I’ll merge these changes to master after things calm down for a while, I process any feedback I receive (if any) and after Red Hat, Debian and Ubuntu have a stable or long-term support version with glibc >= 2.25, which introduced getentropy. The next Ubuntu LTS will have it, the next Debian stable will have it and RHEL 8 will probably have it.
I may also try to package the library for Fedora, which eventually should make it land in Red Hat. I’m not a Fedora packager yet and this may be a good use case to try to become one and learn about the process.

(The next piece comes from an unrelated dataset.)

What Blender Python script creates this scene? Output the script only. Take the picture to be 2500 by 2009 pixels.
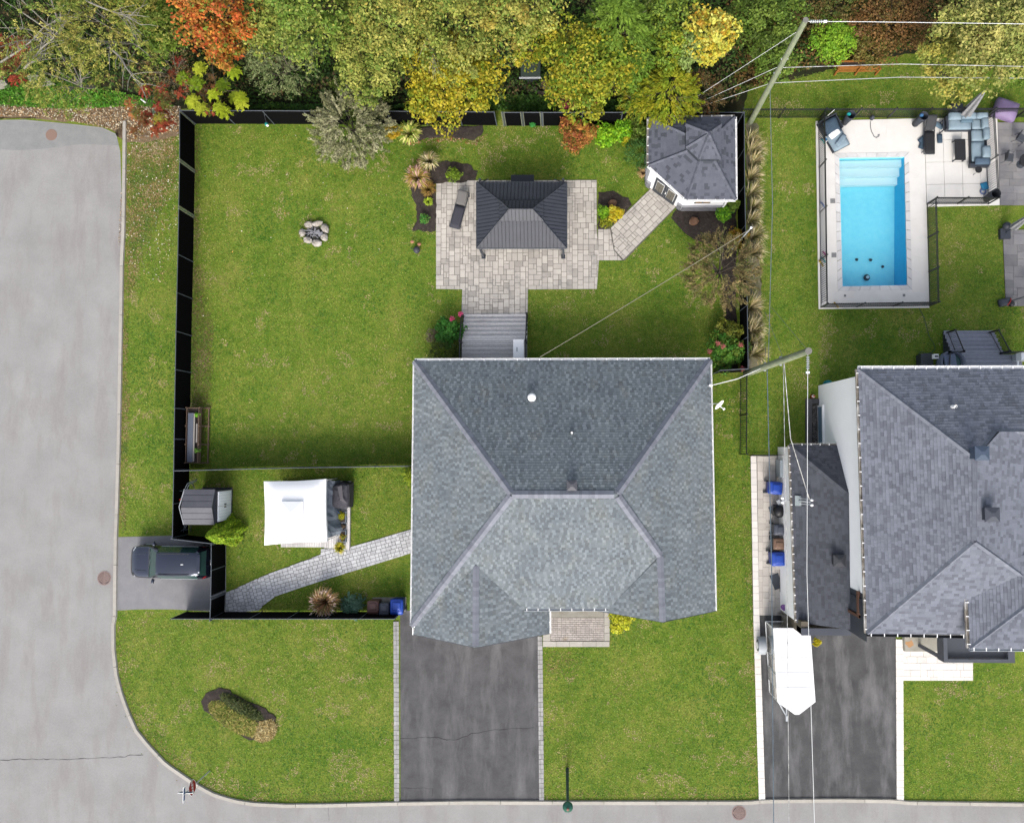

If anyone’s interested in the project, please take a look at the future branch, comment here, open issues in GitHub, mail me, etc. Any feedback is appreciated because this was just a small experiment and I’m not a user of my own library. Also, I don’t recall ever publishing a shared library before. If I’m doing something wrong and you have experience with that, feedback is appreciated too.
What about Argon2?
Argon2 is another password hashing algorithm that won the Password Hashing Competition in 2015. The competition tried to find an algorithm that was better than bcrypt and scrypt. Its official implementation is released under the terms of the CC0 license, it works under Linux and many other platforms, and builds a shared and static library featuring both high-level and low-level functions. In other words, Argon2 already has a pretty good official, easy-to-use, API and implementation.
In my opinion, if you want to use Argon2, you should be using its official library or libsodium. The latter has packages for most distributions and systems. Argon2 is the best option if you want to move away from bcrypt, but there is no need to do it as of the time I’m writing this. The benefits are mostly mathematical and theoretical. Argon2 is much better, but bcrypt is still very secure.
Argon2 has three parameters allowing you to control the amount of time, memory and threads used to hash the password, as well as a command-line tool to experiment and find out the best values for those parameters in your use case. The libsodium documentation also has a guide to help you choose the right values.
The official library only contains the password hashing functions and leaves out details like generating a random salt or pre-hashing the password to harmonize password processing time. A few quick tests done with the argon2 command line tool from the official implementation revealed a small, almost insignificant password processing time difference between a small 5-byte password and a large 1MB one. I conclude Argon2 doesn’t need pre-hashing but I don’t know the underlying details. You can also choose the size of the generated password hash.
If you’re using libsodium, it includes several functions to generate high quality random bytes, needed for salts. A plain call to getentropy in Linux should also be trivial.
What about scrypt?
If you’re currently using scrypt you already have an implementation, and if you’re not using it yet but you’re considering using it in the future, you could skip it and jump straight to Argon2 (see the previous section). It’s a better option, in my opinion.
If you insist on using scrypt, there’s already a libscrypt project that’s packaged for Debian, Fedora, Arch Linux and others. It takes most of its code from the official scrypt repository to create a library separated from the official command-line tool.
The library also covers obtaining random data to generate seeds (it uses /dev/urandom), but not password pre-hashing. As with Argon2, a small test with a custom command-line tool revealed a very small and almost insignificant password processing time difference between a small and a very large password, so I conclude again no password pre-hashing is needed for libscrypt.